As Glinda, Bailey’s vocals were brilliant and shimmering with a lovely coloratura. Suskauer’s powerful and emotional dramatic soprano for Elphaba provided an approrpriate counterbalance. The two make an exquisitely mellifluous pair in several numbers, notably Act One’s finale “Defying Grafity” and the show’s remarkable 11th hour number “For Good.”

Tony Award winner Clevant Derricks as The Wizard of Oz. (Photo by Joan Marcus)

Playing the role of the Wizard was Tony Award winner Cleavant Derricks (Dreamgirls), who professed to be just “A Sentimental Man,” but who we learn is not quite the wonderful wizard we had been led to be believed. In Act II’s “Wonderful” he attempted to explain his position and standing in Oz as mere happenstance and chance. We learned that there was a much more complicated man underneath that wizard’s hat. Derricks did a creditable job, imbuing the Wizard with a more laid back charm not seen with previous touring Wizards such as John Davidson or Stuart Zagnit.

Although not fully explained in Holtzman’s book, the land of Oz is inhabited by Animals, who possess intelligence and speech, as opposed to domesticated dumb animals. A plot is unveiled when Dr.
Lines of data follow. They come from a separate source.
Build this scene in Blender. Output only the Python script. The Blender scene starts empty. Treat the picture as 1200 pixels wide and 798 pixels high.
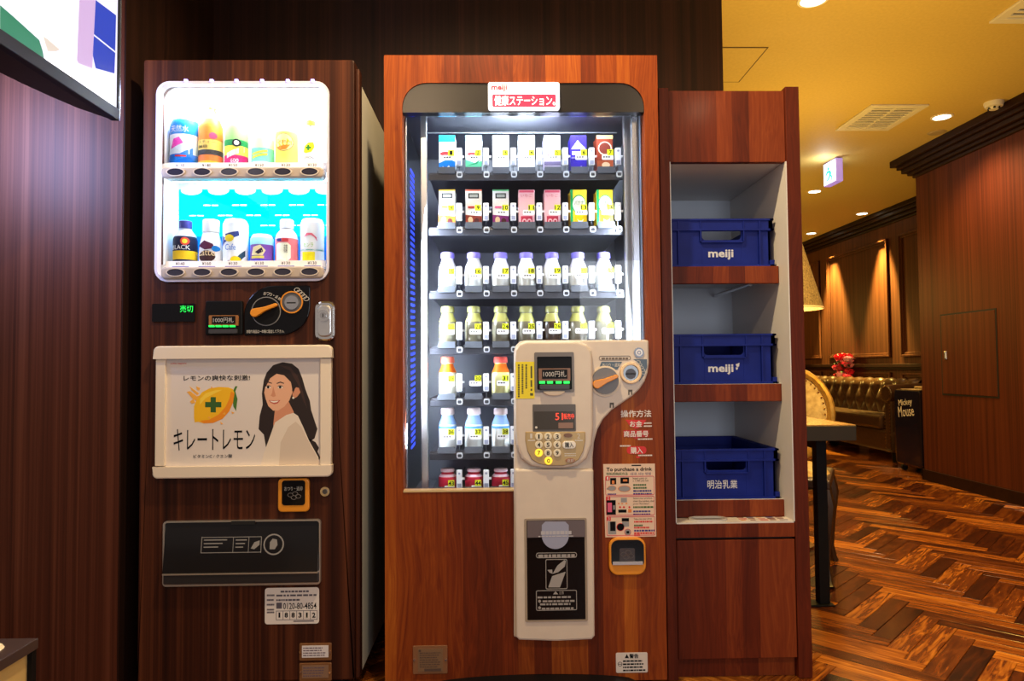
import bpy, bmesh, math, random
from mathutils import Vector, Matrix, noise
random.seed(7)
SC = bpy.context.scene
COL = SC.collection
PI = math.pi
# ------------------------------------------------------------------ camera, world, light, exposure
FPX, CAMH = 820.0, 0.93
def cam_axes(yaw, pitch, roll):
    y, p, r = map(math.radians, (yaw, pitch, roll))
    w = Vector((math.sin(y) * math.cos(p), math.cos(y) * math.cos(p), math.sin(p)))
    rt = w.cross(Vector((0, 0, 1))).normalized()
    up = rt.cross(w)
    return rt * math.cos(r) - up * math.sin(r), rt * math.sin(r) + up * math.cos(r), w
RT, UP, FW = cam_axes(1.2, 2.14, 0.5)
cd = bpy.data.cameras.new('camera')
cd.sensor_width = 36.0
cd.lens = FPX / 1200 * 36
cd.clip_start = 0.02
cam = bpy.data.objects.new('camera', cd)
COL.objects.link(cam)
mw = Matrix((RT, UP, -FW)).transposed().to_4x4()
mw.translation = (0, 0, CAMH)
cam.matrix_world = mw
SC.camera = cam

SC.view_settings.view_transform = 'Standard'
SC.view_settings.look = 'None'
SC.view_settings.gamma = 1.0
SC.view_settings.use_curve_mapping = False
SC.view_settings.exposure = 0.0

wd = bpy.data.worlds.new('world')
SC.world = wd
wd.use_nodes = True
wd.node_tree.nodes['Background'].inputs[0].default_value = (1.0, 0.84, 0.74, 1)
wd.node_tree.nodes['Background'].inputs[1].default_value = 0.33

def aim(o, tgt):
    o.rotation_euler = (Vector(tgt) - Vector(o.location)).to_track_quat('-Z', 'Y').to_euler()
def area(name, loc, tgt, sx, sy, power, col, spread=180):
    l = bpy.data.lights.new(name, 'AREA')
    l.shape = 'RECTANGLE'; l.size = sx; l.size_y = sy; l.energy = power; l.color = col
    l.spread = math.radians(spread)
    o = bpy.data.objects.new(name, l); COL.objects.link(o); o.location = loc; aim(o, tgt)
    return o
def spot(name, loc, tgt, power, col, ang=70, blend=0.5, size=0.04):
    l = bpy.data.lights.new(name, 'SPOT')
    l.energy = power; l.color = col; l.spot_size = math.radians(ang); l.spot_blend = blend; l.shadow_soft_size = size
    o = bpy.data.objects.new(name, l); COL.objects.link(o); o.location = loc; aim(o, tgt)
    return o
def point(name, loc, power, col, size=0.05):
    l = bpy.data.lights.new(name, 'POINT'); l.energy = power; l.color = col; l.shadow_soft_size = size
    o = bpy.data.objects.new(name, l); COL.objects.link(o); o.location = loc
    return o
WARM = (1.0, 0.60, 0.26)
WARM2 = (1.0, 0.70, 0.42)
COOL = (0.80, 0.90, 1.0)
# ceiling downlights in front of the machines (behind the camera) and over the lounge
spot('downlight_beam_front', (-0.05, 1.45, 2.57), (-0.02, 1.62, 0), 120, (1.0, 0.74, 0.40), 150, 0.5, 0.03)
spot('downlight_beam_front_far', (-0.5, -0.3, 2.57), (-0.2, 2.0, 0.7), 40, WARM2, 90, 0.9, 0.04)
spot('downlight_beam_front_right', (1.3, -0.2, 2.57), (0.5, 2.0, 0.7), 40, WARM2, 90, 0.9, 0.04)
spot('downlight_beam_lounge', (3.03, 4.63, 2.57), (3.0, 4.63, 0), 110, WARM, 130, 0.8)
spot('downlight_beam_lounge_far', (3.08, 6.65, 2.57), (3.0, 6.6, 0), 80, WARM, 130, 0.8)
spot('downlight_beam_lounge_near', (1.46, 3.12, 2.57), (1.6, 3.0, 0), 80, WARM, 120, 0.8)
spot('downlight_beam_wall', (4.13, 7.65, 2.58), (4.27, 7.65, 0), 1700, (1.0, 0.72, 0.16), 46, 0.6)
spot('downlight_beam_wall_far', (4.13, 8.80, 2.58), (4.27, 8.80, 0), 1700, (1.0, 0.72, 0.16), 46, 0.6)
# bare point lights added to brighten the ceiling, without fixtures
for i, (x, y, e) in enumerate(((1.5, 2.3, 72), (2.0, 4.4, 48), (2.6, 6.6, 22), (3.0, 9.6, 40))):
    point('ceiling_fill_light', (x, y, 1.55), e * 0.92, (1.0, 0.62, 0.12), 0.12)
# cool fill added behind the camera to lift the cabinet interior
area('cool_fill_behind', (1.0, -1.3, 1.15), (0.55, 2.0, 1.0), 0.7, 1.2, 13, (0.86, 0.92, 1.0), 150)
# cool lamp added for the bluish patch on the left wall, source unseen
area('left_wall_fill', (-1.44, 1.62, 1.64), (-1.38, 2.03, 1.60), 0.16, 0.3, 9.0, (0.36, 0.50, 1.0), 120)

# ------------------------------------------------------------------ pixel -> world helpers (used to read sizes at a real depth)
def ray(px, py):
    return FW + RT * ((px - 600) / FPX) - UP * ((py - 399) / FPX)
YF = 2.03                                    # plane of the machine fronts
def FX(px, py, Y=YF):
    d = ray(px, py); return d.x * Y / d.y
def FZ(px, py, Y=YF):
    d = ray(px, py); return CAMH + d.z * Y / d.y
def FR(x0, y0, x1, y1, Y=YF):
    """front-plane rectangle of a pixel box -> X0, X1, Z0, Z1"""
    ym, xm = (y0 + y1) / 2, (x0 + x1) / 2
    return FX(x0, ym, Y), FX(x1, ym, Y), FZ(xm, y1, Y), FZ(xm, y0, Y)

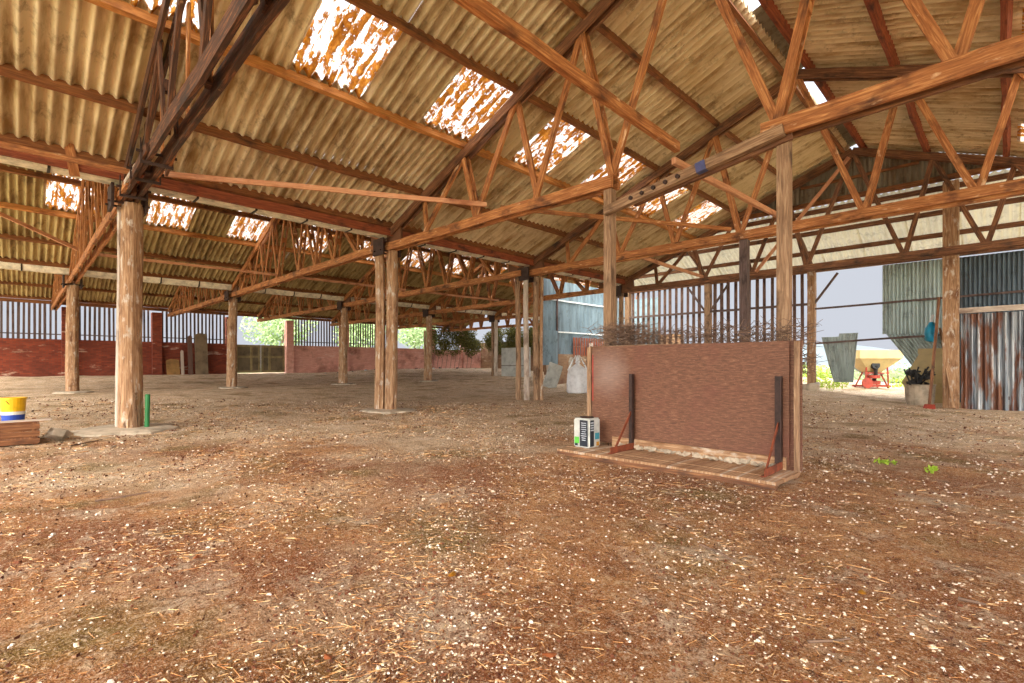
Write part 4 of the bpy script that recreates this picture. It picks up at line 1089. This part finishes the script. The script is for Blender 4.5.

Dillamond (Tom Flynn), an Animal professor becomes the object of persecution by unseen forces.

An investigation to determine the cause of this campaign leads Elphaba and Glinda to choose differing paths on how to respond and provided emotional underpinning.

As Fiyero, Curt Hansen was the object of desire of both Elphaba and Glinda, while Nessarose fancied Boq, played by DJ Plunkett. Boq was torn between his having to care for Elphaba’s invalid sister Nessarose in Elphaba’s absence and his secret longing to be paired with Glinda. Hansen and Suskauer enjoyed one particularly enjoyable pairing in the love duet “As Long As You’re Mine.”

Sharon Sachs rounded out the cast as Madame Morrible, a commanding performance in her supporting role.

Nine local musicians joined conductor Adam Souza and his corps of five members comprising the show’s traveling orchestra. Their rich sound filled the cavernous Saenger Theater at every performance with faithful renditions of William David Bohn’s orchestrations of Schwartz’s original score supervised by Stephen Oremus.

Abruptly canceled, Wicked had been slated to perform through October 20 at the Saenger Theater. Refunds are being issued through the Saenger Theater for season subscribers and through Ticketmaster for those who purchased tickets online. The Saenger Box Office remains closed until further notice, but once the building is out of danger, officials will allow regular business to be conducted through its phones at 504-525-1052. The national tour continues in Atlanta on October 23.